### Exercise prompt
What follows is a block of records; reproduce all of it verbatim.

** Begin Given data **

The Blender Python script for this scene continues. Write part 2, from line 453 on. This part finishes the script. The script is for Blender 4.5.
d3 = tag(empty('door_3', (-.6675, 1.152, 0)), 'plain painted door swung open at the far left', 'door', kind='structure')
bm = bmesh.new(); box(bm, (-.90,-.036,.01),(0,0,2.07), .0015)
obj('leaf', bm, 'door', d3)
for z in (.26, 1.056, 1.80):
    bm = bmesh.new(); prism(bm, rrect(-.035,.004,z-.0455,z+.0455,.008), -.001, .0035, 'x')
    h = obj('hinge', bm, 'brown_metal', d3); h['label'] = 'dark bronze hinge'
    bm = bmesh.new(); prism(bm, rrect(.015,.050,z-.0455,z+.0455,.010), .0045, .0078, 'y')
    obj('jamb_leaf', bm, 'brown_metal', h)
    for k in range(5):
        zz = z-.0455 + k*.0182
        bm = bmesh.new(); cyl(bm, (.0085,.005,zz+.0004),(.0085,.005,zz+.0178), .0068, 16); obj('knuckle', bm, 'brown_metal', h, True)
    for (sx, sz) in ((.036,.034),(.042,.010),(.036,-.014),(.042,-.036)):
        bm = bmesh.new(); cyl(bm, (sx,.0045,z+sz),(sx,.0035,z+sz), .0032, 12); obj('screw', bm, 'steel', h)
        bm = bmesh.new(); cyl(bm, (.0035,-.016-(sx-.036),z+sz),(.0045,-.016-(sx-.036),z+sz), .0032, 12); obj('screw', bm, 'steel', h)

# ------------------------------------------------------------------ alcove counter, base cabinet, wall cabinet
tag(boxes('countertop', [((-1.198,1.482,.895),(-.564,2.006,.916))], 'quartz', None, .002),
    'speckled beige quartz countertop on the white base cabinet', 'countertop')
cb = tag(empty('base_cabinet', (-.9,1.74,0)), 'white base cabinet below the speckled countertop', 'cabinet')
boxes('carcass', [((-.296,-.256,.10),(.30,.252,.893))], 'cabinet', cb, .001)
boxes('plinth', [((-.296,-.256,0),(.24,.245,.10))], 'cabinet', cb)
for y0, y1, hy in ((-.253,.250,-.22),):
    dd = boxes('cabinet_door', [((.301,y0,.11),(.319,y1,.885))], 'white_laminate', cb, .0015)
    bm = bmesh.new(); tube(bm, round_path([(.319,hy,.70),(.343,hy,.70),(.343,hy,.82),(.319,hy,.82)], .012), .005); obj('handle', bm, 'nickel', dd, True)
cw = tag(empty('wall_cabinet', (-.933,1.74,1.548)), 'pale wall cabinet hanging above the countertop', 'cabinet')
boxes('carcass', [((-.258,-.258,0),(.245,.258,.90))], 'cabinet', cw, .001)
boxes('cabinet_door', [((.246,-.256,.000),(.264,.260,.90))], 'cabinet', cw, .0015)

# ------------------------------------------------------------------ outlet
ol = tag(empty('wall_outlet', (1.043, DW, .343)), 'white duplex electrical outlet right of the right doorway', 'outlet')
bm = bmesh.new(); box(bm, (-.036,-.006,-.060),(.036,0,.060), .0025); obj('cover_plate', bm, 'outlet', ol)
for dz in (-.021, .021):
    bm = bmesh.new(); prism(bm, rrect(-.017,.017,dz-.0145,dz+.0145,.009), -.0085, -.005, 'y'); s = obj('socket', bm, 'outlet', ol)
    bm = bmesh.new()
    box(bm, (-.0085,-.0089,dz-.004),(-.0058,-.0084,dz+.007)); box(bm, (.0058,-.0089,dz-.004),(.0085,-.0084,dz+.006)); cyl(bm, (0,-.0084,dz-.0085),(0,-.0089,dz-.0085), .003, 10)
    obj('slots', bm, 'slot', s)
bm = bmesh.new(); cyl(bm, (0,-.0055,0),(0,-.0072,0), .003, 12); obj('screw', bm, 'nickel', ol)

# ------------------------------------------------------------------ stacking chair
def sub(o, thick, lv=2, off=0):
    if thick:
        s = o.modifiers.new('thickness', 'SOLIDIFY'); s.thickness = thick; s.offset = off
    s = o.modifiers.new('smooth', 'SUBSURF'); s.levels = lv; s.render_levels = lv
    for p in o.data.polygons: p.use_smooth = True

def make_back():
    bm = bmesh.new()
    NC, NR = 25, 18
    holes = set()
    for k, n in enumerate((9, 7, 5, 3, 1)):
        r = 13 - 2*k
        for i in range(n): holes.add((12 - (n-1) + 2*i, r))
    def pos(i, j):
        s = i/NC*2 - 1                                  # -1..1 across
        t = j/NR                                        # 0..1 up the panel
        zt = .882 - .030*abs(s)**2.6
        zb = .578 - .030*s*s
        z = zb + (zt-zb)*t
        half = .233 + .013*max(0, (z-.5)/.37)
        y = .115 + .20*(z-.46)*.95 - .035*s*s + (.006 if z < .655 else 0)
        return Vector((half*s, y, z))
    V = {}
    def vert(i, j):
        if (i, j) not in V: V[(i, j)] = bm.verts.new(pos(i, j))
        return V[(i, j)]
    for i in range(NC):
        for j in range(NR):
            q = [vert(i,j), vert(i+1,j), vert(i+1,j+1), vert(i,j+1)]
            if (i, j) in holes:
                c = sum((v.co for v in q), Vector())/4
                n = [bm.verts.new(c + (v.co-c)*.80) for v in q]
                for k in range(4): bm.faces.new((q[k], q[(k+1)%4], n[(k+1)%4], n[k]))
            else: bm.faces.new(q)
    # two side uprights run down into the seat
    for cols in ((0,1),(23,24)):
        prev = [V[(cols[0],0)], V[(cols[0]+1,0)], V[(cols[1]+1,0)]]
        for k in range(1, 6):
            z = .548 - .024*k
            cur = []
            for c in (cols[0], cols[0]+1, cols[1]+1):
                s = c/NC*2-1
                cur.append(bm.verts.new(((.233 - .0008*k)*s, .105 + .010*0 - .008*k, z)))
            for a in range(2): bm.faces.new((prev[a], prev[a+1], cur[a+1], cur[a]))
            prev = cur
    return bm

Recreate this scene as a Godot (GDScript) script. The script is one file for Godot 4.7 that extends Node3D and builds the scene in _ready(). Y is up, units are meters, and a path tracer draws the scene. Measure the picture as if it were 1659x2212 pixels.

** End Given data **

### Reply to the exercise
The Blender Python script for this scene continues. Write part 2, from line 453 on. This part finishes the script. The script is for Blender 4.5.
d3 = tag(empty('door_3', (-.6675, 1.152, 0)), 'plain painted door swung open at the far left', 'door', kind='structure')
bm = bmesh.new(); box(bm, (-.90,-.036,.01),(0,0,2.07), .0015)
obj('leaf', bm, 'door', d3)
for z in (.26, 1.056, 1.80):
    bm = bmesh.new(); prism(bm, rrect(-.035,.004,z-.0455,z+.0455,.008), -.001, .0035, 'x')
    h = obj('hinge', bm, 'brown_metal', d3); h['label'] = 'dark bronze hinge'
    bm = bmesh.new(); prism(bm, rrect(.015,.050,z-.0455,z+.0455,.010), .0045, .0078, 'y')
    obj('jamb_leaf', bm, 'brown_metal', h)
    for k in range(5):
        zz = z-.0455 + k*.0182
        bm = bmesh.new(); cyl(bm, (.0085,.005,zz+.0004),(.0085,.005,zz+.0178), .0068, 16); obj('knuckle', bm, 'brown_metal', h, True)
    for (sx, sz) in ((.036,.034),(.042,.010),(.036,-.014),(.042,-.036)):
        bm = bmesh.new(); cyl(bm, (sx,.0045,z+sz),(sx,.0035,z+sz), .0032, 12); obj('screw', bm, 'steel', h)
        bm = bmesh.new(); cyl(bm, (.0035,-.016-(sx-.036),z+sz),(.0045,-.016-(sx-.036),z+sz), .0032, 12); obj('screw', bm, 'steel', h)

# ------------------------------------------------------------------ alcove counter, base cabinet, wall cabinet
tag(boxes('countertop', [((-1.198,1.482,.895),(-.564,2.006,.916))], 'quartz', None, .002),
    'speckled beige quartz countertop on the white base cabinet', 'countertop')
cb = tag(empty('base_cabinet', (-.9,1.74,0)), 'white base cabinet below the speckled countertop', 'cabinet')
boxes('carcass', [((-.296,-.256,.10),(.30,.252,.893))], 'cabinet', cb, .001)
boxes('plinth', [((-.296,-.256,0),(.24,.245,.10))], 'cabinet', cb)
for y0, y1, hy in ((-.253,.250,-.22),):
    dd = boxes('cabinet_door', [((.301,y0,.11),(.319,y1,.885))], 'white_laminate', cb, .0015)
    bm = bmesh.new(); tube(bm, round_path([(.319,hy,.70),(.343,hy,.70),(.343,hy,.82),(.319,hy,.82)], .012), .005); obj('handle', bm, 'nickel', dd, True)
cw = tag(empty('wall_cabinet', (-.933,1.74,1.548)), 'pale wall cabinet hanging above the countertop', 'cabinet')
boxes('carcass', [((-.258,-.258,0),(.245,.258,.90))], 'cabinet', cw, .001)
boxes('cabinet_door', [((.246,-.256,.000),(.264,.260,.90))], 'cabinet', cw, .0015)

# ------------------------------------------------------------------ outlet
ol = tag(empty('wall_outlet', (1.043, DW, .343)), 'white duplex electrical outlet right of the right doorway', 'outlet')
bm = bmesh.new(); box(bm, (-.036,-.006,-.060),(.036,0,.060), .0025); obj('cover_plate', bm, 'outlet', ol)
for dz in (-.021, .021):
    bm = bmesh.new(); prism(bm, rrect(-.017,.017,dz-.0145,dz+.0145,.009), -.0085, -.005, 'y'); s = obj('socket', bm, 'outlet', ol)
    bm = bmesh.new()
    box(bm, (-.0085,-.0089,dz-.004),(-.0058,-.0084,dz+.007)); box(bm, (.0058,-.0089,dz-.004),(.0085,-.0084,dz+.006)); cyl(bm, (0,-.0084,dz-.0085),(0,-.0089,dz-.0085), .003, 10)
    obj('slots', bm, 'slot', s)
bm = bmesh.new(); cyl(bm, (0,-.0055,0),(0,-.0072,0), .003, 12); obj('screw', bm, 'nickel', ol)

# ------------------------------------------------------------------ stacking chair
def sub(o, thick, lv=2, off=0):
    if thick:
        s = o.modifiers.new('thickness', 'SOLIDIFY'); s.thickness = thick; s.offset = off
    s = o.modifiers.new('smooth', 'SUBSURF'); s.levels = lv; s.render_levels = lv
    for p in o.data.polygons: p.use_smooth = True

def make_back():
    bm = bmesh.new()
    NC, NR = 25, 18
    holes = set()
    for k, n in enumerate((9, 7, 5, 3, 1)):
        r = 13 - 2*k
        for i in range(n): holes.add((12 - (n-1) + 2*i, r))
    def pos(i, j):
        s = i/NC*2 - 1                                  # -1..1 across
        t = j/NR                                        # 0..1 up the panel
        zt = .882 - .030*abs(s)**2.6
        zb = .578 - .030*s*s
        z = zb + (zt-zb)*t
        half = .233 + .013*max(0, (z-.5)/.37)
        y = .115 + .20*(z-.46)*.95 - .035*s*s + (.006 if z < .655 else 0)
        return Vector((half*s, y, z))
    V = {}
    def vert(i, j):
        if (i, j) not in V: V[(i, j)] = bm.verts.new(pos(i, j))
        return V[(i, j)]
    for i in range(NC):
        for j in range(NR):
            q = [vert(i,j), vert(i+1,j), vert(i+1,j+1), vert(i,j+1)]
            if (i, j) in holes:
                c = sum((v.co for v in q), Vector())/4
                n = [bm.verts.new(c + (v.co-c)*.80) for v in q]
                for k in range(4): bm.faces.new((q[k], q[(k+1)%4], n[(k+1)%4], n[k]))
            else: bm.faces.new(q)
    # two side uprights run down into the seat
    for cols in ((0,1),(23,24)):
        prev = [V[(cols[0],0)], V[(cols[0]+1,0)], V[(cols[1]+1,0)]]
        for k in range(1, 6):
            z = .548 - .024*k
            cur = []
            for c in (cols[0], cols[0]+1, cols[1]+1):
                s = c/NC*2-1
                cur.append(bm.verts.new(((.233 - .0008*k)*s, .105 + .010*0 - .008*k, z)))
            for a in range(2): bm.faces.new((prev[a], prev[a+1], cur[a+1], cur[a]))
            prev = cur
    return bm

Recreate this scene as a Godot (GDScript) script. The script is one file for Godot 4.7 that extends Node3D and builds the scene in _ready(). Y is up, units are meters, and a path tracer draws the scene. Measure the picture as if it were 1659x2212 pixels.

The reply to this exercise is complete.